In Chinese, airen in the "sweetheart" context is strictly confined to the legally married, whereas in English, it can simply be a term of endearment or a reference to someone who is loved or loveable.

In Chinese, the term duixiang refers to a "boyfriend" or "girlfriend" in a steady relationship, serious enough to be headed for marriage. But the term is neutral and utterly devoid of any romantic association, which may reflect the fact that most Chinese are very undemonstrative when it comes to love.

Chinese television programs and movies often show passionate lovers or couples exclaiming "I love you!" But that may be appropriated from Western manners. I have never seen that happen in real life.

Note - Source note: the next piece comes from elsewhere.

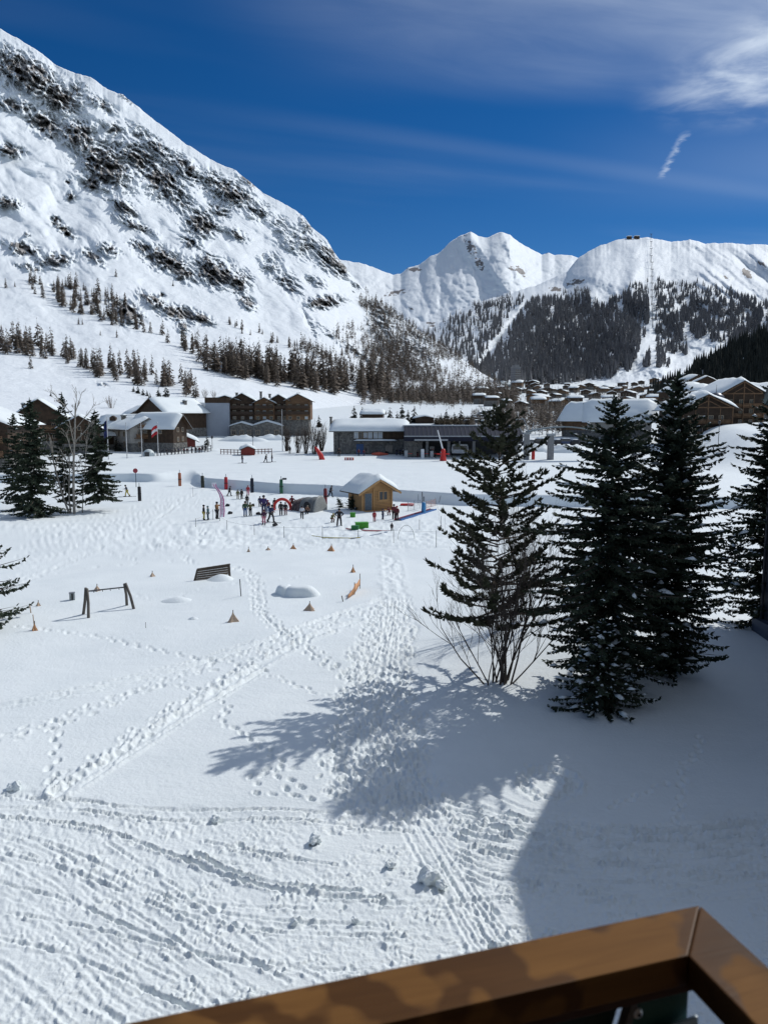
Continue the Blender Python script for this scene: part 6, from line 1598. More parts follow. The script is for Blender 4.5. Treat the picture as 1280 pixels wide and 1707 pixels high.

In fact, the character ai (love) itself, when used in term of romantic relationship, is a fairly late development in Chinese etymology.

According to the interpretation in "Shuowen Jiezi," the first Chinese dictionary, the word ai originally meant "an act of benefiting others." In the first chapter of Confucius' "Analects," the word airen has been translated as "love for men."

According to the translation by James Legge, it reads: "To rule a country of a thousand chariots, there must be reverent attention to business, and sincerity; economy in expenditures, and love for men …"

The husband-wife relationship is deemed the most fundamental of the five types of human interactions, which include ruler and subject, father and son, brothers and friends. However, the husband-wife relationship has always been placed in an intricate network of other relations. Thus, when a husband introduces his wife to others, he often says something that translates roughly as "this is your aunt."

And this "aunt," depending on the specific web of relations, can refer to any number of familial relations.

No wonder kinship terms so often befuddle English translators.